[START INFORMATION PROVIDED]
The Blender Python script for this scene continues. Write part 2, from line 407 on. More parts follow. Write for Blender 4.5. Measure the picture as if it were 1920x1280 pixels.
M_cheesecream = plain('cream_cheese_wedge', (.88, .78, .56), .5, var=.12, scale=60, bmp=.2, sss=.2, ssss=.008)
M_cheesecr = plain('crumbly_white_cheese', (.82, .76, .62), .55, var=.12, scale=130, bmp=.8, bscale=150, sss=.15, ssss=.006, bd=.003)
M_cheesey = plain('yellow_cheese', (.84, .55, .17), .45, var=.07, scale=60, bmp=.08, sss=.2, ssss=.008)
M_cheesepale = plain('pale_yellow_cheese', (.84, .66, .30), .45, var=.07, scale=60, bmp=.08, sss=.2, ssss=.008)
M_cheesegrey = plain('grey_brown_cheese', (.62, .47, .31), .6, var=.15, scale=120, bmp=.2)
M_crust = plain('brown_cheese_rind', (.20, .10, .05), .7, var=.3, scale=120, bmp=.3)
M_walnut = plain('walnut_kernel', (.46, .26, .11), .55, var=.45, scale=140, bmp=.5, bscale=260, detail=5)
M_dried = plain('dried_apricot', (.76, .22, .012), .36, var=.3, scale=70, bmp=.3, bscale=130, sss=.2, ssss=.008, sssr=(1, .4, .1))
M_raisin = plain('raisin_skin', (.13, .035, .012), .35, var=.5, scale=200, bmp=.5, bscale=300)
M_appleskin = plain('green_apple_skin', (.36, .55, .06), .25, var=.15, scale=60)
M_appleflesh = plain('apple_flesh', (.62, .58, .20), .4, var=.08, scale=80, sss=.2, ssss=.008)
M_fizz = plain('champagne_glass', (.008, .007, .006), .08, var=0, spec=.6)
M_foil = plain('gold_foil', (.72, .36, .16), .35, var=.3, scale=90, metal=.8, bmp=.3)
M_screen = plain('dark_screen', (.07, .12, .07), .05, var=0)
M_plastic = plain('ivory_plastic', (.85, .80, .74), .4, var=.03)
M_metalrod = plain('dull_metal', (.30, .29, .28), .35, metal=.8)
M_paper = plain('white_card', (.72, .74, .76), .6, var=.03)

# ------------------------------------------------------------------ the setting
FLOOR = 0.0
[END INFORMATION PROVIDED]
# EXERCISE GOAL
Output all of the data above without any alteration.

# THE OUTPUT
The Blender Python script for this scene continues. Write part 2, from line 407 on. More parts follow. Write for Blender 4.5. Measure the picture as if it were 1920x1280 pixels.
M_cheesecream = plain('cream_cheese_wedge', (.88, .78, .56), .5, var=.12, scale=60, bmp=.2, sss=.2, ssss=.008)
M_cheesecr = plain('crumbly_white_cheese', (.82, .76, .62), .55, var=.12, scale=130, bmp=.8, bscale=150, sss=.15, ssss=.006, bd=.003)
M_cheesey = plain('yellow_cheese', (.84, .55, .17), .45, var=.07, scale=60, bmp=.08, sss=.2, ssss=.008)
M_cheesepale = plain('pale_yellow_cheese', (.84, .66, .30), .45, var=.07, scale=60, bmp=.08, sss=.2, ssss=.008)
M_cheesegrey = plain('grey_brown_cheese', (.62, .47, .31), .6, var=.15, scale=120, bmp=.2)
M_crust = plain('brown_cheese_rind', (.20, .10, .05), .7, var=.3, scale=120, bmp=.3)
M_walnut = plain('walnut_kernel', (.46, .26, .11), .55, var=.45, scale=140, bmp=.5, bscale=260, detail=5)
M_dried = plain('dried_apricot', (.76, .22, .012), .36, var=.3, scale=70, bmp=.3, bscale=130, sss=.2, ssss=.008, sssr=(1, .4, .1))
M_raisin = plain('raisin_skin', (.13, .035, .012), .35, var=.5, scale=200, bmp=.5, bscale=300)
M_appleskin = plain('green_apple_skin', (.36, .55, .06), .25, var=.15, scale=60)
M_appleflesh = plain('apple_flesh', (.62, .58, .20), .4, var=.08, scale=80, sss=.2, ssss=.008)
M_fizz = plain('champagne_glass', (.008, .007, .006), .08, var=0, spec=.6)
M_foil = plain('gold_foil', (.72, .36, .16), .35, var=.3, scale=90, metal=.8, bmp=.3)
M_screen = plain('dark_screen', (.07, .12, .07), .05, var=0)
M_plastic = plain('ivory_plastic', (.85, .80, .74), .4, var=.03)
M_metalrod = plain('dull_metal', (.30, .29, .28), .35, metal=.8)
M_paper = plain('white_card', (.72, .74, .76), .6, var=.03)

# ------------------------------------------------------------------ the setting
FLOOR = 0.0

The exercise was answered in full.